デンマークのこの書き込みを見たときに一番感じたのは、日本人の幸福は、厳しい生活環境の下で「ほんのささやかな喜び」を見つけて、「幸せだ」と感じているようなものだと思った。人間は、過酷な環境の下でも何らかの喜びを感じる力がある。もちろん、その下で押しつぶされている人生はたくさんある。日本人は、過酷な環境課でも生きる喜びを見つけて「幸福」を感じている人が多いのではないだろうか。日本人の幸福感にこういう感覚はないだろうか。

デンマークの人々は、日本よりもはるかに幅の広い、幸福を実現する条件の下で生きていそうだと思う。デンマークでは、人々の喜びが日常の生活の中にあり、その中で自分のやりたい目標を見つけて、楽しく生きることができそうだ。

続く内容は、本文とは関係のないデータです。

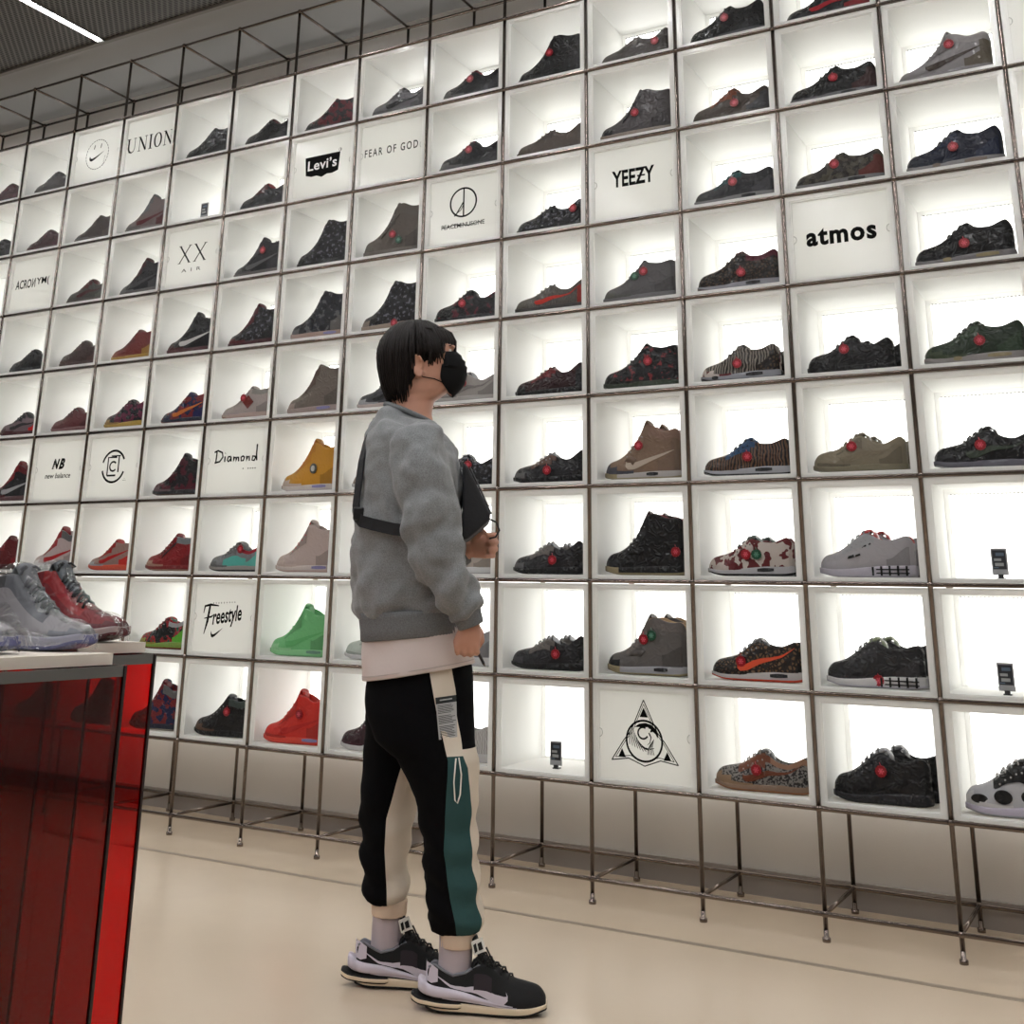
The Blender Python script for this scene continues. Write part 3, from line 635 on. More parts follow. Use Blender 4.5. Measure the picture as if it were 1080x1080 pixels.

日本が細い帯の上を歩いたり、全力疾走したりして生きているとすれば、デンマークは、幅1キロメートルぐらいの道を、歩いたり走ったり、休憩したりして生きているような感じがする。人間を幸福にする条件が全く違う。
「人間として楽しく生きていいよ」──これがデンマーク
「日本社会は競争社会だから、字をもっと早くかけるようにしてください」──小学校2年生のとき、家庭訪問でうちの娘に対し担任の先生がいった言葉。──これが日本?

デンマークをモデルにしようとは思わない。日本がよい社会に発展すれば、デンマークとはまた違う社会になる。それはかなり自明のことだろう。
日本の社会の仕組みが、国民主権に貫かれ、税金が国民のために使われ、一人一人の人生の時間の自由が、かなり幅広く国民に与えられているように変われば、未来は明るくなる。政治に関わっている自分は、こういう夢をもって政治を変えたいと思う。

デンマークは1日にしてならず。
デンマークのような幸福の条件の整った国になるためには、肯定的理解とともに根本的な批判的精神がまず必要になる。変えるべき問題点は直視しなければならない。そこから目をそらすことは許されない。
相手の力がどれだけ大きくても。利害関係でいえば、日本社会の根本的な問題の原因は、アメリカの支配とともに、あまりにも大企業中心の政治になっている点にある。
アメリカとの関係だけ書いておきたい。
日米安保条約。この日本社会の根本に座っている仕組みが、本当に日本の幸福の条件としてふさわしいのか。日本社会の在り方を考えるときに、日米安保条約が与えている影響を外すことはできない。この仕組みによって戦争に日本が巻き込まれる可能性が高まっている。アメリカは日本に超軍拡を押しつけている。これらの問題から目をそらすと、社会を発展させる道は見えなくなる。変えるべき点を変えなければ、国民主権の未来は開けない。